Fast forward again to 1620, and the Pilgrims, fleeing religious persecution themselves from the Church of England, made their historic trip to the Americas. They took their faith with them and through mixed tactics of evangelism, coercion and brutal violence sought to Christianise the Native American peoples they encountered there.

What’s that got to do with white Jesus?

I tell you this long history because it helps to reinforce that rather than proposals to dismantle the white Jesus being ridiculous, or ‘taking things too far’, it’s actually the reverse. The co-opting of the image and teachings of a Middle Eastern ascetic leader, who taught the turning of the other cheek and the dining with sinners and tax collectors by a militaristic nation state, is actually a bizarre quirk of history.

The depiction of a white Jesus as part of the religious heritage of post-colonial powers communicates that Jesus and Christianity are married to the white supremacist patriarchy which claims Christianity as its own. It becomes what the late Rachel Held Evans called ‘one hell of an unholy trinity’ of patriarchy, white supremacy, & violent religious nationalism.

But this is a perverse association.

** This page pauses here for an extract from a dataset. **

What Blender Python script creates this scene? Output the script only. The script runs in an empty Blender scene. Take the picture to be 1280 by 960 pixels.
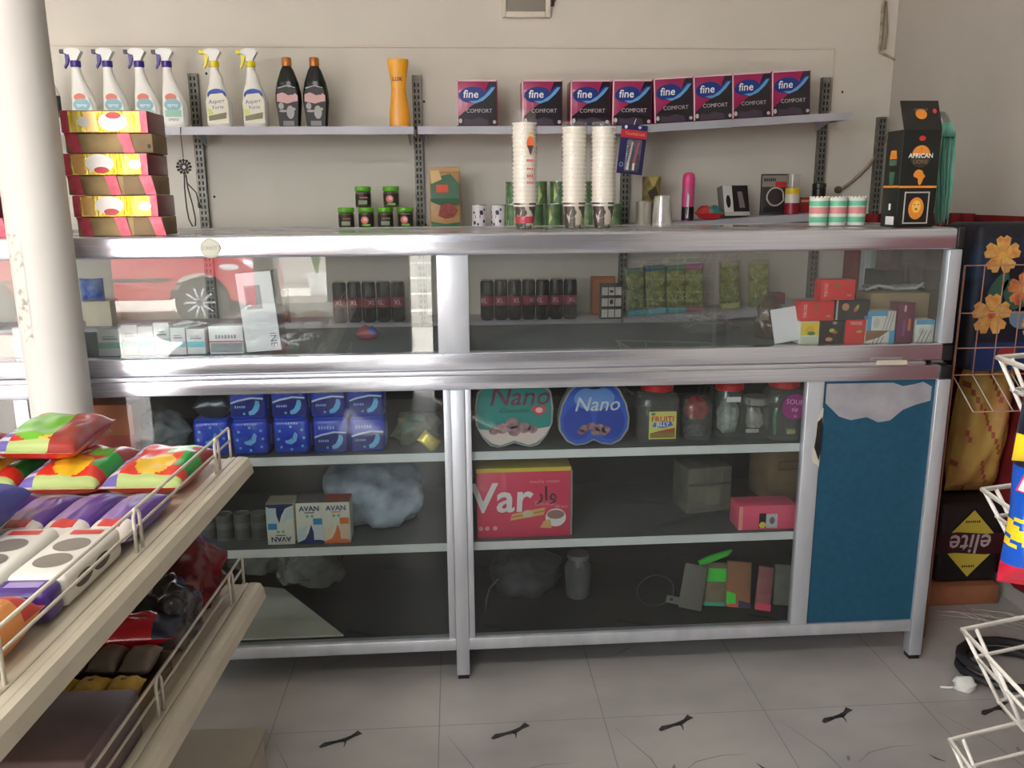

Jesus identified with the oppressed, not the oppressor. He left the flock in search of the one lost sheep. He taught the rich that their way to heaven was through the eye of a needle.

If Jesus was alive today

This means that if Jesus lived today in the flesh, he would identify more with the disenfranchised than he would with the overwhelmingly white establishment. As he did in his biblical ministry, Jesus would spend his timing eating, chatting and walking with the poor; the incarcerated; people of colour; the disabled; with our LGBTQI+ family. This is what Black Liberation theologians mean when they describe Jesus as being black. If reading Jesus as white serves to reinforce the supremacy of white European colonialism, reading him as black demonstrates his close kinship with the cause of the oppressed.

“…the cross placed alongside the lynching tree can help us to see Jesus in America in a new light, and thereby empower people who claim to follow him to take a stand against white supremacy and every kind of injustice.”

James H Cone, forefather of black liberation theology

Some of the most well-known words of Jesus are “greater love has no one than this, than to lay down one’s life for [their] friends.”

I believe that, if given the chance, Jesus would have intervened in the death of George Floyd in the most radical way. He would have gently pulled George from under that sinner’s knee, kissed him as a brother, and laid himself down instead. And he would do the same for every single soul murdered by racist police states in America, Britain and beyond.

That is what Jesus’ message looks like in today’s world. Radical; active; involved; messy. Self-sacrificial. Not militaristic, not hierarchical; not wealthy; not exclusively white. Decolonising the image is part of decolonising the messages of freedom found within the teachings of the man called Jesus.

What white Christians can do next

  1. Decolonise your imagination
    Ask yourself – why does the notion of Jesus as black, or trans, or female trouble you? Explore these uncomfortable questions with other white people. Don’t shy away from them. Read the work of James H Cone and follow Ekemini Uwan (@sistatheology) who writes beautifully about decolonising discipleship. Read Things Fall Apart by Chinua Achebe, a seminal novel which chronicles the arrival of colonialism in Nigeria in the late 19th century.
  2. Support black and minority voices’ calls to dispense with ‘white Jesus’
    It is not for white voices or white Christians to lead this conversation – but we must listen, learn, unlearn and energetically and consistently advance it, most especially with our white friends and family. Don’t leave this labour up to black people.
  3. See it as an opportunity to rediscover Jesus
    Reflecting on the way in which Jesus would identify so closely with black people, as those living under the yoke of oppression, breathed new life into my understanding of Jesus and the gospels. It’s another lens through which to view this source of spiritual guidance.